The Welsh government wants to borrow money to spend on the M4

Does the phrase silk road make you think of ancient trading routes between Europe and Asia? Or an underground online black market in illegal goods, recently shut down by the FBI?

If so, you're probably not a Welsh politics buff.

Political animals are more likely to associate the phrase with a new motorway in south-east Wales.

The Silk Commission, external was an inquiry into how Wales is funded. And it's become bound up with the future of the M4 motorway.

Last November the commission recommended giving the Welsh government new powers to borrow money and vary some taxes.

First Minister Carwyn Jones has been eager to get his hands on those borrowing powers in particular. After today's announcement in Cardiff Bay by the prime minister and his deputy about more powers, Mr Jones will get his chance

Without them, Mr Jones has said £1bn worth of improvements to the M4 will not happen.

Relief

There are plans out to consultation, external to build a new stretch of motorway around the south of Newport.

The relief road, as it's known, has become a symbol of the tussle over the Welsh government's financial clout.

The Silk Commission was set up by the UK government to think about how Wales is funded.

It published its first report - or Silk Part 1, as it's known - last November.

The Westminster coalition was due to give its response in the spring, and at last it has delivered it.

Image caption,

Paul Silk led the commission into where the Welsh government gets its money

Silk says the existing arrangements for funding the Welsh government "do not meet the requirements of a mature democracy" and are "anomalous" because the assembly can change the law, but not your tax bill.

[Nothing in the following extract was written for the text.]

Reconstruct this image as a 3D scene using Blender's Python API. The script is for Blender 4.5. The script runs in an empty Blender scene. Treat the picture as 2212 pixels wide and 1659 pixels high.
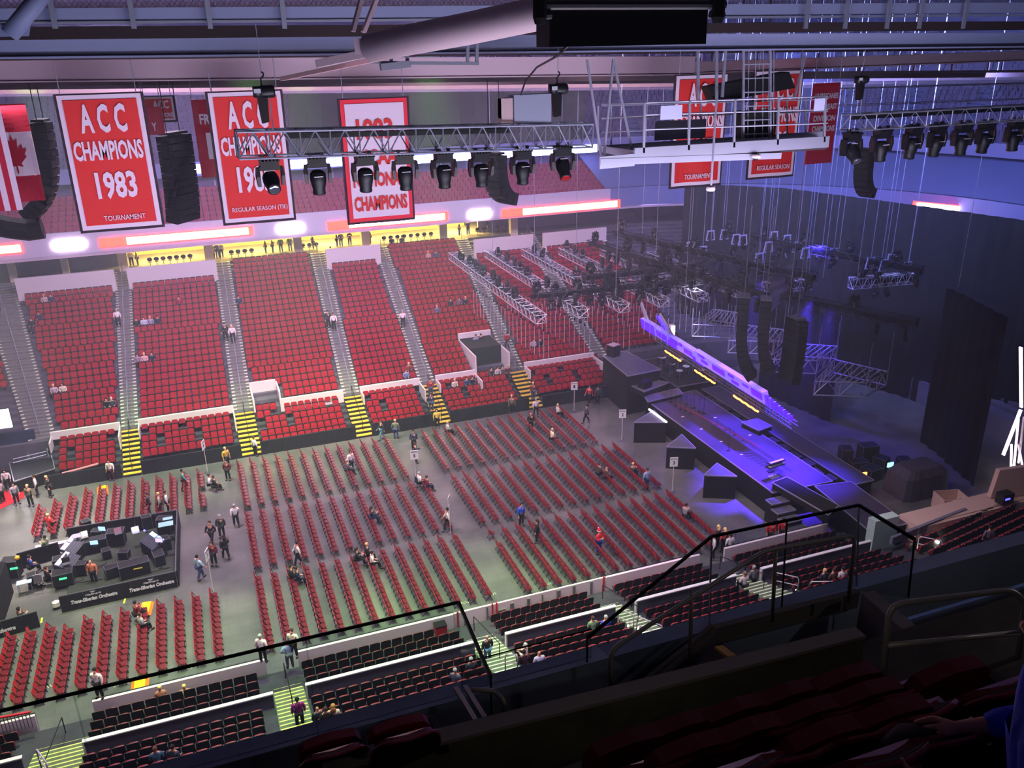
import bpy, math, random
from mathutils import Vector, Matrix, Euler
R=math.radians; pi=math.pi
C=bpy.context.scene.collection
rnd=random.Random(7)

# ---------------------------------------------------------------- camera
YAW,PIT,ROL,FPX,CZ=R(20.357),R(21.795),R(-0.985),1863.6,30.0
CF=Vector((math.sin(YAW)*math.cos(PIT),math.cos(YAW)*math.cos(PIT),-math.sin(PIT)))
_r=Vector((math.cos(YAW),-math.sin(YAW),0)); _u=_r.cross(CF)
CR=_r*math.cos(ROL)+_u*math.sin(ROL); CU=_u*math.cos(ROL)-_r*math.sin(ROL)
CAM=Vector((0,0,CZ))
cd=bpy.data.cameras.new('camera'); cam=bpy.data.objects.new('camera',cd); C.objects.link(cam)
cam.matrix_world=Matrix(((CR.x,CU.x,-CF.x,0),(CR.y,CU.y,-CF.y,0),(CR.z,CU.z,-CF.z,CZ),(0,0,0,1)))
cd.sensor_width=36; cd.lens=FPX*36/2212; cd.clip_start=.1; cd.clip_end=400
bpy.context.scene.camera=cam
def ray(px,py): return CF+CR*((px-1106)/FPX)-CU*((py-829.5)/FPX)
def G(px,py,z=0.):  # point at height z seen at a pixel
    d=ray(px,py); return CAM+d*((z-CZ)/d.z)
def V(px,py,Y):
    d=ray(px,py); return CAM+d*(Y/d.y)
def XP(px,py,X):
    d=ray(px,py); return CAM+d*(X/d.x)

# ---------------------------------------------------------------- view, world, lamps
sc=bpy.context.scene
sc.view_settings.view_transform='Standard'; sc.view_settings.look='None'
sc.view_settings.exposure=1.2; sc.view_settings.gamma=1.0; sc.view_settings.use_curve_mapping=False
sc.cycles.use_denoising=True; sc.cycles.use_adaptive_sampling=True; sc.cycles.adaptive_threshold=.05; sc.cycles.adaptive_min_samples=12; sc.cycles.max_bounces=5; sc.cycles.diffuse_bounces=2; sc.cycles.glossy_bounces=2
sc.cycles.transmission_bounces=4; sc.cycles.transparent_max_bounces=12; sc.cycles.volume_bounces=0
sc.cycles.sample_clamp_indirect=4; sc.cycles.sample_clamp_direct=12; sc.cycles.caustics_reflective=False; sc.cycles.caustics_refractive=False
w=bpy.data.worlds.new('hall_air'); sc.world=w; w.use_nodes=True
w.node_tree.nodes['Background'].inputs[0].default_value=(.45,.42,.75,1); w.node_tree.nodes['Background'].inputs[1].default_value=.035
def lamp(name,kind,loc,aim,col,power,size=1,sy=None,ang=60,blend=.5):
    l=bpy.data.lights.new(name,kind); l.energy=power; l.color=col
    if kind=='AREA':
        l.shape='RECTANGLE'; l.size=size; l.size_y=sy or size; l.spread=R(ang) if ang<180 else pi
    if kind=='SPOT': l.spot_size=R(ang); l.spot_blend=blend; l.shadow_soft_size=size
    if kind=='POINT': l.shadow_soft_size=size
    o=bpy.data.objects.new(name,l); C.objects.link(o); o.location=loc
    o.rotation_euler=(Vector(aim)-Vector(loc)).to_track_quat('-Z','Y').to_euler(); return o
PK=(1,.70,.86); GR=(.38,1,.12)
lamp('bowl_light_far','AREA',(12,52,31.2),(12,80,4),PK,5200,50,5,130)
lamp('bowl_light_floor','AREA',(-3,54,31.3),(3,49,0),(.93,.74,1),2400,7,2.5,140)
lamp('bowl_light_right','AREA',(16,46,31.3),(17,47,0),(1,.74,.86),800,14,3,120)
lamp('bowl_light_near','AREA',(8,30.9,28.5),(8,33.2,0),(1,.86,.94),2500,40,2,110)
lamp('upper_wash','AREA',(16,62,30.8),(18,92,20),(.26,.30,1),2400,60,3,150)
lamp('drape_fill','SPOT',(34,44,29.5),(54,64,11),(.16,.22,1),16000,.5,None,70,.9)  # added blue spot, stands in for blue haze over the drape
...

The Treasury gives Welsh ministers more than £14bn a year to spend on education, NHS, economic development and all the other responsibilities that have been devolved to the assembly.

Silk says that should change. It says the Welsh government should get some power to vary income tax by 2020, following a referendum.

Control over other smaller taxes should be devolved sooner, it says, as should new powers to borrow money.

The report would give the Welsh government control over, among other things, the stamp duty paid by house-buyers and air passenger duty for long-haul flights. The former is on its way to Cardiff. The latter stays in Westminster.

Taken together the report's 33 recommendations would make the Welsh government responsible for raising around a quarter of its own budget.

The timetable for implementing the report has caused a lot of rowing between the politicians, but Friday's announcement will give a new impetus.

In the 12 months since the report was published, it hasn't been a smooth ride for Silk.